You see, though Camus was born in Algeria, he is not particularly loved there; yet he is a darling of France. This is because, at a time when Algeria was warring for its independence from a colonial overlord, this great mind made a conscious decision to take what he no doubt saw as a sort of middle ground—he supported real political rights for the oppressed Arabs of the region, and yet took a step back when it came to nationality. While he was pro-political rights, he was against an independent Algeria.
For my fellow Americans, allow me to provide this summary: It would be like one of our own great writers, in the time of the American Revolution, stepping up and saying, “Well I believe in more rights for the non-British afoot here…but start out on our own? Are you batty?”
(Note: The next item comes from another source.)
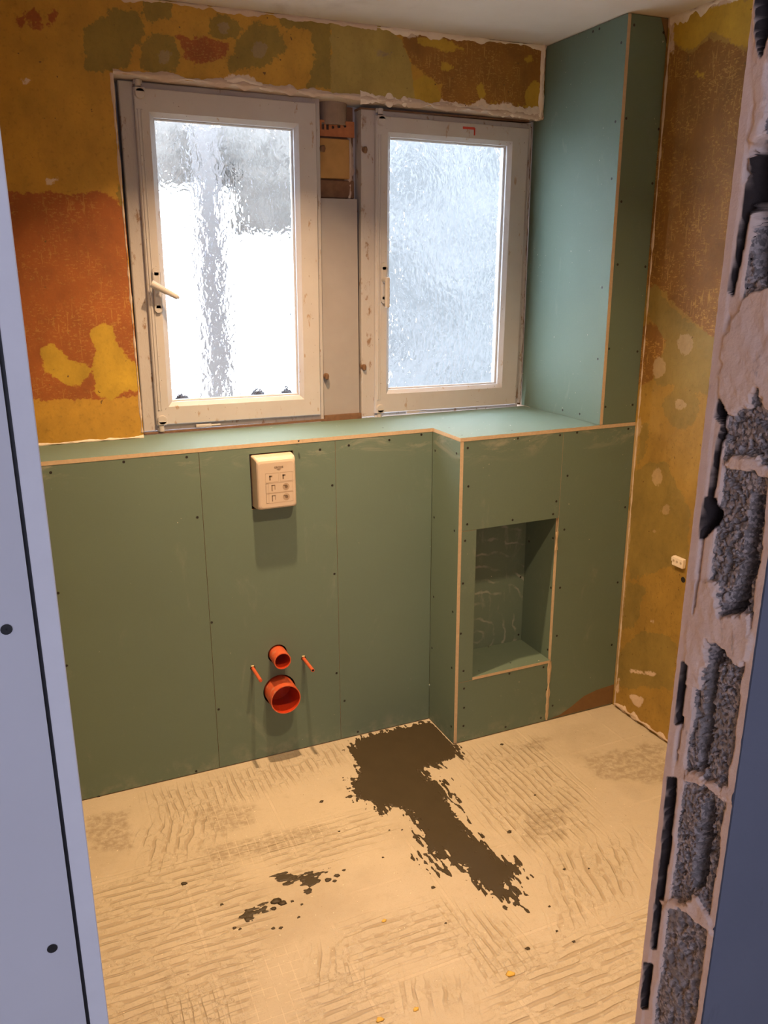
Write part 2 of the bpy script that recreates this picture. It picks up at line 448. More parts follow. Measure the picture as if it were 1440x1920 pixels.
# ---------------------------------------------------------------- back wall (plaster with old paint layers)
B = lambda pts: poly_on(pts, 1, LY)
P_RED = [B([(-40, 356), (120, 360), (200, 364), (222, 372), (234, 400), (240, 480), (250, 600), (262, 700), (266, 742), (170, 748), (60, 752), (-40, 752)]),
         B([(335, 68), (380, 72), (432, 80), (425, 100), (380, 118), (345, 112)]), B([(52, 18), (70, 15), (78, 50), (70, 78)]), B([(92, 30), (102, 26), (100, 100), (92, 100)]), B([(32, 35), (44, 33), (42, 46), (34, 48)])]
P_YEL = [B([(78, 655), (98, 645), (122, 665), (150, 682), (176, 692), (180, 660), (166, 622), (192, 610), (213, 610), (216, 640), (238, 668), (262, 690), (264, 738), (232, 728), (207, 750), (180, 735), (172, 700), (150, 722), (125, 722), (95, 705), (80, 695)]),
         B([(776, 150), (790, 138), (812, 148), (826, 175), (822, 195), (778, 192)]), B([(780, 72), (826, 70), (872, 92), (840, 96), (790, 84)]),
         B([(984, 170), (1002, 150), (1010, 160), (1010, 208), (960, 198), (880, 192), (880, 186), (985, 198)]), B([(982, 104), (998, 102), (998, 116), (984, 118)]), B([(895, 160), (905, 150), (912, 180), (898, 190)]), B([(830, 120), (850, 122), (845, 135), (828, 132)])]
P_OLI = [B([(155, 50), (205, 22), (258, 20), (268, 60), (240, 128), (160, 135)]), B([(262, -30), (318, -30), (322, 32), (284, 46), (266, 20)]),
         disc(300, 103, 38, 1, LY), disc(420, 51, 31, 1, LY, .8), B([(478, 38), (520, 50), (532, 90), (500, 128), (432, 132), (430, 100)]),
         B([(508, 10), (622, 38), (625, 168), (576, 166), (592, 120), (580, 62), (530, 48)]), B([(218, 360), (232, 300), (240, 500), (232, 480)])]
P_LIM = [B([(620, 30), (700, 42), (752, 70), (770, 120), (782, 200), (620, 186)])]
P_GRY = [disc(310, 107, 14, 1, LY, 1.2), disc(420, 52, 10, 1, LY), disc(488, 93, 15, 1, LY), B([(700, 92), (740, 96), (738, 112), (704, 106)])]
P_BRN = [B([(738, 30), (790, 38), (1040, 72), (1040, 216), (900, 200), (828, 196), (826, 160), (790, 138), (776, 120), (760, 90)])]
P_WHT = [B([(746, 40), (800, 52), (832, 66), (828, 74), (790, 62), (770, 76), (748, 56)]), B([(826, 188), (880, 196), (905, 184), (925, 200), (945, 186), (970, 202), (1015, 204), (1015, 222), (826, 206)]),
         B([(404, 152), (430, 143), (465, 143), (492, 160)]), B([(330, -10), (372, -10), (366, 10), (345, 8)]), B([(42, 150), (58, 150), (60, 158), (44, 158)]), B([(84, 336), (108, 333), (108, 344), (86, 346)])]
def back_attrs(v):
    x, z = v[:, 0], v[:, 2]; g = lambda P: sdf_any(x, z, P)
    return {'red': g(P_RED), 'yel': g(P_YEL), 'oli': g(P_OLI), 'lim': g(P_LIM), 'gry': g(P_GRY), 'brn': g(P_BRN), 'wht': g(P_WHT)}
OCH = (.44, .255, .030)
M_WALLB = mat_wall('old_ochre_paint', OCH, [('oli', (.235, .175, .030), .07, 0), ('lim', (.33, .255, .062), .05, 0), ('gry', (.27, .21, .095), .06, 0),
    ('red', (.285, .088, .016), .06, .42), ('brn', (.25, .118, .017), .07, .50), ('yel', (.43, .285, .026), .05, 0), ('wht', (.62, .52, .40), .045, 0)])
XO0, XO1, ZO = -.940, .5555, 2.2136
def ztop(x): return ZO - .019*(x-XO0)
parts = []
parts.append(grid((XL-.1, LY, 0), (XO0-XL+.1, 0, 0), (0, 0, HC), 90, 240))                 # pier left of the windows
gv, gf = grid((XO0, LY, 0), (XO1-XO0+.0005, 0, 0), (0, 0, 1), 150, 24)                           # lintel band
t = gv[:, 2].copy(); gv[:, 2] = ztop(gv[:, 0])*(1-t) + HC*t; parts.append((gv, gf))
parts.append(grid((XO0, LY, 0), (XO1-XO0, 0, 0), (0, 0, H-BT-.001), 20, 20))                # below the shelf
parts.append(grid((XO1+.0145, LY, 0), (WB+.1-XO1, 0, 0), (0, 0, HC), 4, 40))                      # behind the boxed shaft
nfront = sum(len(q[1]) for q in parts)
YO = .50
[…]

That said, in true form, he was horrified by the violence that arose—in particular, from the French forces who, as the war dragged on, resorted to horrific and barbaric acts of torture. He spat at the French for doing “more harm than a hundred enemy guerrillas” with their tactics, while denouncing the National Liberation Front of Algeria for their own use of violence. Bringing blood onto one’s hands was never right, he saw, no matter the cause. It was a “casuistry of blood” which he could not bear—not even for the sake of his homeland’s independence. Some have named him coward for it. Or traitor.
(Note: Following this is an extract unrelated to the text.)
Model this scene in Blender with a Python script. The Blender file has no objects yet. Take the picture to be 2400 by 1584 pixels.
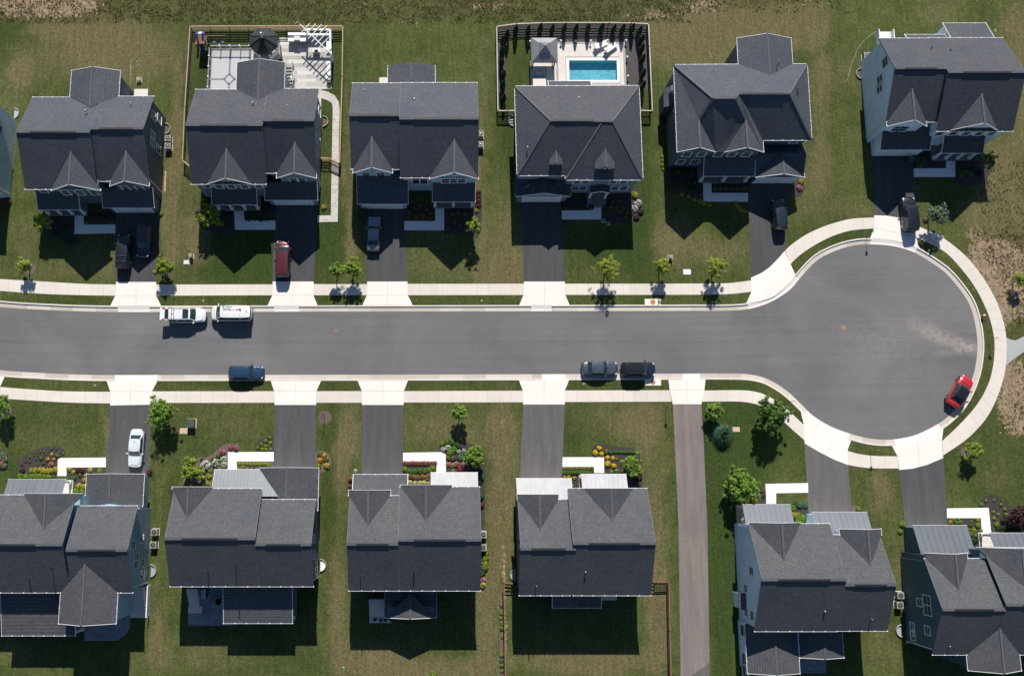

Like I said: controversial.
Which seems odd, when one considers Camus. He did, after all, love his homeland. Both of his most famous works are set there. He was, is, and ever shall be one of the foremost voices against violence and extremism, while fighting for the individual’s freedom. But the key lies in his birth. You see, Camus was a French citizen born abroad, a part of a culture then known as the pieds-noirs, or black feet—the name given to Europeans living in that slice of North Africa.
If you need another reference, think of the more recent South African apartheid. Two worlds, one roof. The ruling European colonials and the native Arab majority.
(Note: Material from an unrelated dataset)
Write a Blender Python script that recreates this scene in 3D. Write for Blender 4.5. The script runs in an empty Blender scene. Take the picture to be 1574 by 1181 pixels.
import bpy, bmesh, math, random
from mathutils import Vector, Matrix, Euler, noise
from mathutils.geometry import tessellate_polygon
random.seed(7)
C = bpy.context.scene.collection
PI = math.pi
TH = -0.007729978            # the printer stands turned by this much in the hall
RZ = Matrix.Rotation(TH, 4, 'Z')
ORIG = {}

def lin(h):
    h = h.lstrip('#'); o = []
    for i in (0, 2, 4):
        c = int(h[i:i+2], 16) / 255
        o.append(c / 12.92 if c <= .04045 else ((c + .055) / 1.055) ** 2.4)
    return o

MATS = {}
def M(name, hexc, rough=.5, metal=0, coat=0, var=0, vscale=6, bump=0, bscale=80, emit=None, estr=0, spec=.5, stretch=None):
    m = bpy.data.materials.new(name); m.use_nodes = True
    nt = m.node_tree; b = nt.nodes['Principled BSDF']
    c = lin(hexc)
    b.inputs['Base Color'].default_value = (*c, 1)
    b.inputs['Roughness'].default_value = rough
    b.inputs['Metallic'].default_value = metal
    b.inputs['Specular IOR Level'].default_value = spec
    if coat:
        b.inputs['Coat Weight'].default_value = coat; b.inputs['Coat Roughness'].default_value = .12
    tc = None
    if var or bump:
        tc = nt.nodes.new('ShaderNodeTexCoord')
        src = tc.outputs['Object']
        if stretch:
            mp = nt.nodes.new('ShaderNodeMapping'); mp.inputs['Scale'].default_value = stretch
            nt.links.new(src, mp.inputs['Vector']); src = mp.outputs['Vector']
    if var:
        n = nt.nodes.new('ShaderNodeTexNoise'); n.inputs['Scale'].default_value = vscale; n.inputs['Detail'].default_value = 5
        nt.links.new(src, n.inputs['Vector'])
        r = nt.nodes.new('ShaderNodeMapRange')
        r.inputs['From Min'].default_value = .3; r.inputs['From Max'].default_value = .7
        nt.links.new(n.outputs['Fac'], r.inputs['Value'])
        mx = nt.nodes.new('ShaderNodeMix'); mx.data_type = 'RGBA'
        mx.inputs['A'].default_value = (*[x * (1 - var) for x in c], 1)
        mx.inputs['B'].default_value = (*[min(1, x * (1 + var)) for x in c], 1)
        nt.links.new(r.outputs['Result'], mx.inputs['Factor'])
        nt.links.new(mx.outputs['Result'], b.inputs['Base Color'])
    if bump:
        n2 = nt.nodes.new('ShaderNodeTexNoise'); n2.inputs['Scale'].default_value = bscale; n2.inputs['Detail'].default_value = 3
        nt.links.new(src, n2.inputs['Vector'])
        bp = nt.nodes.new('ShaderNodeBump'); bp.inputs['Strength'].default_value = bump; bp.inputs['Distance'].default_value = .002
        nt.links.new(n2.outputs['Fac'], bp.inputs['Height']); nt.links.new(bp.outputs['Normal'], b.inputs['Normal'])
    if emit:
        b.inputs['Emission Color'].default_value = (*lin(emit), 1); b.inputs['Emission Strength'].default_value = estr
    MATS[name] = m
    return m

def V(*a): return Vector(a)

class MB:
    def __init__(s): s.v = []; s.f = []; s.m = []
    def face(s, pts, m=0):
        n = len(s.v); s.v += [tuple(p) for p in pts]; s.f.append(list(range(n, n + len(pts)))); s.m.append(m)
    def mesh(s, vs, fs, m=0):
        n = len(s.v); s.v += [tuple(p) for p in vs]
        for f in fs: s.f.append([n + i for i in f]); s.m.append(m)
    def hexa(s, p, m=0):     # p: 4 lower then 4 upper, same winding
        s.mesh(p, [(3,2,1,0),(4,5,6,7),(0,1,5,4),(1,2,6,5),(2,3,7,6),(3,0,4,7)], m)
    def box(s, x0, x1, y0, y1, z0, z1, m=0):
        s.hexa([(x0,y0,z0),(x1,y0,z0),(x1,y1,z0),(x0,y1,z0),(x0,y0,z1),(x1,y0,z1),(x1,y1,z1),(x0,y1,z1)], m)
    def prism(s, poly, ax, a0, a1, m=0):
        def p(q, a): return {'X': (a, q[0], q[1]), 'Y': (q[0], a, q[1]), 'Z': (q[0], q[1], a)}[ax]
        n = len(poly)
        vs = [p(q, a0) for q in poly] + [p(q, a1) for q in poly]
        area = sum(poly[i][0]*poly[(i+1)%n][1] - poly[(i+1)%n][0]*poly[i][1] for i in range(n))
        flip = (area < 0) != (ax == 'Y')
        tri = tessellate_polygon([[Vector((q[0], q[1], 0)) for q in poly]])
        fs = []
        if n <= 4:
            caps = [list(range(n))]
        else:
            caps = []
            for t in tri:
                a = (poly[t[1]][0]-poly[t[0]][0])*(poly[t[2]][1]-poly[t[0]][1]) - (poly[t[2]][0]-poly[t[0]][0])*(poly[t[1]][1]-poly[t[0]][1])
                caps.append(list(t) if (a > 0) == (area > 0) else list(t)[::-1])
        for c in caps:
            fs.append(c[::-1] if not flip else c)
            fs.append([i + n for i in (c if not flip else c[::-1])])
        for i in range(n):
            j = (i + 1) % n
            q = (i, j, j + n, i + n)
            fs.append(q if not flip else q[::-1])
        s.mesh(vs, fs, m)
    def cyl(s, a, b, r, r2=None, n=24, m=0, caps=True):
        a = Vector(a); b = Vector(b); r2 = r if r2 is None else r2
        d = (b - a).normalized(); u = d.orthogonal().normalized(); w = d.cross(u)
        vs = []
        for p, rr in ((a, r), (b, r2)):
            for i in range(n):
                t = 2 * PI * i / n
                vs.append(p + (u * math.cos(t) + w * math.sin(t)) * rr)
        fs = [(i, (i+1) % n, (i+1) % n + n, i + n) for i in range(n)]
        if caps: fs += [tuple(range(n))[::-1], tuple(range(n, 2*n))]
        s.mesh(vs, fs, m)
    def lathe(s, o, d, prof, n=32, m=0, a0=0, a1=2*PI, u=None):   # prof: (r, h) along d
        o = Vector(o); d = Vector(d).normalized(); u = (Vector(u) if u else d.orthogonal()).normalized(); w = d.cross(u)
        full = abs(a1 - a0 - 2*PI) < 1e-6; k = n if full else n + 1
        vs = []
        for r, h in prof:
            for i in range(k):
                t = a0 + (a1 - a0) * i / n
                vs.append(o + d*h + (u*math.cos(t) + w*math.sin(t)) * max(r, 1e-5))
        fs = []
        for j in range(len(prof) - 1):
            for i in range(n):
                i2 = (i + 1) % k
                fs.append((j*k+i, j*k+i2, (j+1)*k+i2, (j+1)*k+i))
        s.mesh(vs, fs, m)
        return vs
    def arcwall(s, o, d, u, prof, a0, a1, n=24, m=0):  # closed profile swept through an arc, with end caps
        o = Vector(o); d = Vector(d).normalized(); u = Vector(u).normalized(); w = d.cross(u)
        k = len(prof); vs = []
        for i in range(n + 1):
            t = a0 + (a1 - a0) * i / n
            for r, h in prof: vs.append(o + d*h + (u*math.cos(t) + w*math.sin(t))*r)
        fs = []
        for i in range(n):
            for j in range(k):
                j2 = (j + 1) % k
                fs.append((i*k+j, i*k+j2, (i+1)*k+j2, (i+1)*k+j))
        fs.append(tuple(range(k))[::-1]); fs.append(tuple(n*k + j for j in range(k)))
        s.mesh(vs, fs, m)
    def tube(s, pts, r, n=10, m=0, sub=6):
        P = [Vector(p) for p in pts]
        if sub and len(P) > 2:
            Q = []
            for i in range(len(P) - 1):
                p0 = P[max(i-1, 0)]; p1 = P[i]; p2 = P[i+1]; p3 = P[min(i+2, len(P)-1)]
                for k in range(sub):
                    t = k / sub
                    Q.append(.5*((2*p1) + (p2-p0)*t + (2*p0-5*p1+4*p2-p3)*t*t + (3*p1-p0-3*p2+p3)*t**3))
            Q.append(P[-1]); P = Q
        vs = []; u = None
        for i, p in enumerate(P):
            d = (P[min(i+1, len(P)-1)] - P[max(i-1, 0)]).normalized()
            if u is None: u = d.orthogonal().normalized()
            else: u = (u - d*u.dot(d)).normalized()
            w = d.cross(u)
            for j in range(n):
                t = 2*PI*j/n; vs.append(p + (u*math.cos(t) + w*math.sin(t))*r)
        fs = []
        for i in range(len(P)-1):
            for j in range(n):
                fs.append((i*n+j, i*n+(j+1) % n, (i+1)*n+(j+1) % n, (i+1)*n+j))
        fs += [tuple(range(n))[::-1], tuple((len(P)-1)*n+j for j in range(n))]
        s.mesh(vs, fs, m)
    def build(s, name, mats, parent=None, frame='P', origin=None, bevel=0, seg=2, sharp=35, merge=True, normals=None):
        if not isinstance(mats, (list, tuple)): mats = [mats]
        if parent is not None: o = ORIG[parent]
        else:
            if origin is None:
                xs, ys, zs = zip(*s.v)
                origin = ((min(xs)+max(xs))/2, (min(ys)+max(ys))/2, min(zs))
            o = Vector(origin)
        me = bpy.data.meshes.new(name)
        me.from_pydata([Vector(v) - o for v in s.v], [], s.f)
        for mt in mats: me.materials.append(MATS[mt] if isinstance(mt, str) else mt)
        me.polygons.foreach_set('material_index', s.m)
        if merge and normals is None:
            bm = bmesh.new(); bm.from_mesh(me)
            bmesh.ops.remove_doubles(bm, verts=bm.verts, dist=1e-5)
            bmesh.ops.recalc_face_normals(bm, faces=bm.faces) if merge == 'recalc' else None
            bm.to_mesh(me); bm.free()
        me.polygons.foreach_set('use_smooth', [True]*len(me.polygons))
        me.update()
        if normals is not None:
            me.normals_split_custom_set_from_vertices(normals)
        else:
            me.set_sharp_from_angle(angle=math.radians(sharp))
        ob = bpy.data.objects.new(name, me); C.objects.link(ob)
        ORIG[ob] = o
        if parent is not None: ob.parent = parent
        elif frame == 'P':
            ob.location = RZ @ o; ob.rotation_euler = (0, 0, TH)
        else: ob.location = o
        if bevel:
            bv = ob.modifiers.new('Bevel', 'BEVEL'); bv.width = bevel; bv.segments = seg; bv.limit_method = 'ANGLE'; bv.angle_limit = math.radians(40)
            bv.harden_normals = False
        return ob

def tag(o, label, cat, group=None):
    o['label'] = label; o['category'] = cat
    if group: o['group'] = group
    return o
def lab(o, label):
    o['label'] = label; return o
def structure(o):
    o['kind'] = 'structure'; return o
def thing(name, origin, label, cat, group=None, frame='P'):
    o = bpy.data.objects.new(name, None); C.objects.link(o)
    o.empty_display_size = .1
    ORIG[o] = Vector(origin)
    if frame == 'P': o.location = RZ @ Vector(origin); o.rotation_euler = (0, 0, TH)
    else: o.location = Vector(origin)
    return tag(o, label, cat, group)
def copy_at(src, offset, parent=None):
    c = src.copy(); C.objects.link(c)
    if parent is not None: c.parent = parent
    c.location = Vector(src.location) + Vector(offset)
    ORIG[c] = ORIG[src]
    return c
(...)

His experience was not the same. He came into the world groomed along a different line. Is that an excuse? No. It’s simply a fact. His failure to support full independence seems off the mark today, but in the context of time, space, and the ever powerful nurture?
Well, for all the nature of his birth, he was not a wealthy man. His father died a year after his birth and his deaf mother raised him through work as a cleaning lady. He is an inspiration in other regards precisely because of his brilliance and his pen—these are what inevitably delivered him from poverty, and raised him up, thus making his opinions so potent, and mattering so dearly to both sides of the earlier equation. He could, perhaps—yes, indeed should have been—more connected to the Arab world around him there, but the simple fact is he was removed from it. He saw a side of Algeria that was a uniquely different experience from those fighting for its independence.
Yet even as I say this: he did believe in fights for independence, obviously, in different ways. After all, he fought for the French Resistance in WWII, publishing an underground newspaper for them that could have seen him butchered by the occupying Nazis.
He believed in the collective humanity of man, of rights for all; but he denounced communism at a time when many of his fellows on the left were embracing its call.
Camus himself died in a car accident at the age of 46, in 1960, leaving us with his legacy, an unfinished manuscript and notes, and a great deal more on which to think.
So, when you have it laid out before you, what do you think?

A little less angelic kite, a little more moderation, good sir.
Was he simply practicing Benjamin Franklin’s old adage? “Moderation in all things, even moderation.” Was he a man that simply lacked courage of conviction? Or was it something else? In truth, it’s something only the individual can answer for oneself: either way, Camus was unapologetic in his views. Yet I caution a remembrance: it is eternally difficult, when such things are mixed up in issues that can never be without emotion.
Death will out. Death will always out.